What is being asked: Output every line of the material exactly, omitting images.

Data lines:

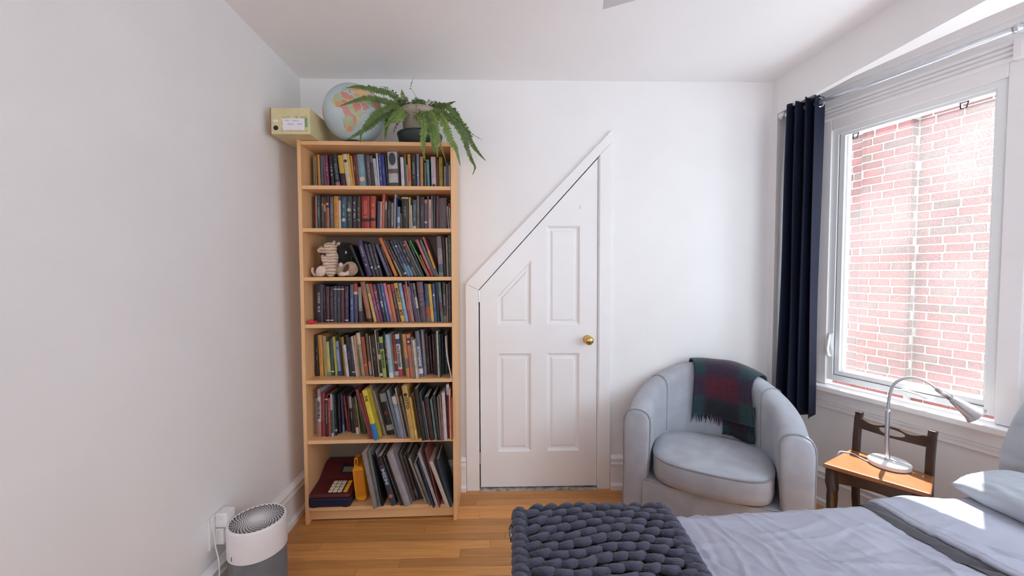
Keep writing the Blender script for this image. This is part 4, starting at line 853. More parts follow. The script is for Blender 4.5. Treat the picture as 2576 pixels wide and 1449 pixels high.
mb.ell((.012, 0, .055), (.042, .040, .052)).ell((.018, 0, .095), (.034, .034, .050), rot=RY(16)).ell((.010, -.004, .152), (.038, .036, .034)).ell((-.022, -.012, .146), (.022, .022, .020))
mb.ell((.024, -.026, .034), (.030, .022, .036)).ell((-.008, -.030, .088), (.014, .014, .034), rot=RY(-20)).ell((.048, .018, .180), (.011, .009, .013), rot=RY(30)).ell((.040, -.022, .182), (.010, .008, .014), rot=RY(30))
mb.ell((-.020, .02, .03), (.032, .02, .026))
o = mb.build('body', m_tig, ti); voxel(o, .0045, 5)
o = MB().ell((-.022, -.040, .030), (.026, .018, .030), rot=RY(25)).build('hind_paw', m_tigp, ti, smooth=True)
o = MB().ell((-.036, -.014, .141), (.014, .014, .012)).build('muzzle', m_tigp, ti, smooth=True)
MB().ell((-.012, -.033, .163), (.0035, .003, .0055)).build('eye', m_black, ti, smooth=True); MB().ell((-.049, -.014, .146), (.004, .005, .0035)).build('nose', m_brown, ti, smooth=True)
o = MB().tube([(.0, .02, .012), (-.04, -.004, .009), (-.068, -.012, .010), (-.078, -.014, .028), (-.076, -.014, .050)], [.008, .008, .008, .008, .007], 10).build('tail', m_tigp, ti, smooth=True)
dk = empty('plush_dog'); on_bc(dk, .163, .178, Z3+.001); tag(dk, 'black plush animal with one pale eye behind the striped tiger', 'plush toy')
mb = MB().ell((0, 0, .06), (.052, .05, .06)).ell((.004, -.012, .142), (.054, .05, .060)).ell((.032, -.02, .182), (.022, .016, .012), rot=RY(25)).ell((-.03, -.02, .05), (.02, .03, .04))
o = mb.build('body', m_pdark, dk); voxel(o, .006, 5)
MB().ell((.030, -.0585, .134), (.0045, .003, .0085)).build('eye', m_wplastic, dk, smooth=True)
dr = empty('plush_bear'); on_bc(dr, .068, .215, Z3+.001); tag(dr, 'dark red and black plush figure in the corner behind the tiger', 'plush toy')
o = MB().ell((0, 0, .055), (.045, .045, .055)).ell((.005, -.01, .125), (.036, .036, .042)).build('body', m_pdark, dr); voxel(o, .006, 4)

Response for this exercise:
Keep writing the Blender script for this image. This is part 4, starting at line 853. More parts follow. The script is for Blender 4.5. Treat the picture as 2576 pixels wide and 1449 pixels high.
mb.ell((.012, 0, .055), (.042, .040, .052)).ell((.018, 0, .095), (.034, .034, .050), rot=RY(16)).ell((.010, -.004, .152), (.038, .036, .034)).ell((-.022, -.012, .146), (.022, .022, .020))
mb.ell((.024, -.026, .034), (.030, .022, .036)).ell((-.008, -.030, .088), (.014, .014, .034), rot=RY(-20)).ell((.048, .018, .180), (.011, .009, .013), rot=RY(30)).ell((.040, -.022, .182), (.010, .008, .014), rot=RY(30))
mb.ell((-.020, .02, .03), (.032, .02, .026))
o = mb.build('body', m_tig, ti); voxel(o, .0045, 5)
o = MB().ell((-.022, -.040, .030), (.026, .018, .030), rot=RY(25)).build('hind_paw', m_tigp, ti, smooth=True)
o = MB().ell((-.036, -.014, .141), (.014, .014, .012)).build('muzzle', m_tigp, ti, smooth=True)
MB().ell((-.012, -.033, .163), (.0035, .003, .0055)).build('eye', m_black, ti, smooth=True); MB().ell((-.049, -.014, .146), (.004, .005, .0035)).build('nose', m_brown, ti, smooth=True)
o = MB().tube([(.0, .02, .012), (-.04, -.004, .009), (-.068, -.012, .010), (-.078, -.014, .028), (-.076, -.014, .050)], [.008, .008, .008, .008, .007], 10).build('tail', m_tigp, ti, smooth=True)
dk = empty('plush_dog'); on_bc(dk, .163, .178, Z3+.001); tag(dk, 'black plush animal with one pale eye behind the striped tiger', 'plush toy')
mb = MB().ell((0, 0, .06), (.052, .05, .06)).ell((.004, -.012, .142), (.054, .05, .060)).ell((.032, -.02, .182), (.022, .016, .012), rot=RY(25)).ell((-.03, -.02, .05), (.02, .03, .04))
o = mb.build('body', m_pdark, dk); voxel(o, .006, 5)
MB().ell((.030, -.0585, .134), (.0045, .003, .0085)).build('eye', m_wplastic, dk, smooth=True)
dr = empty('plush_bear'); on_bc(dr, .068, .215, Z3+.001); tag(dr, 'dark red and black plush figure in the corner behind the tiger', 'plush toy')
o = MB().ell((0, 0, .055), (.045, .045, .055)).ell((.005, -.01, .125), (.036, .036, .042)).build('body', m_pdark, dr); voxel(o, .006, 4)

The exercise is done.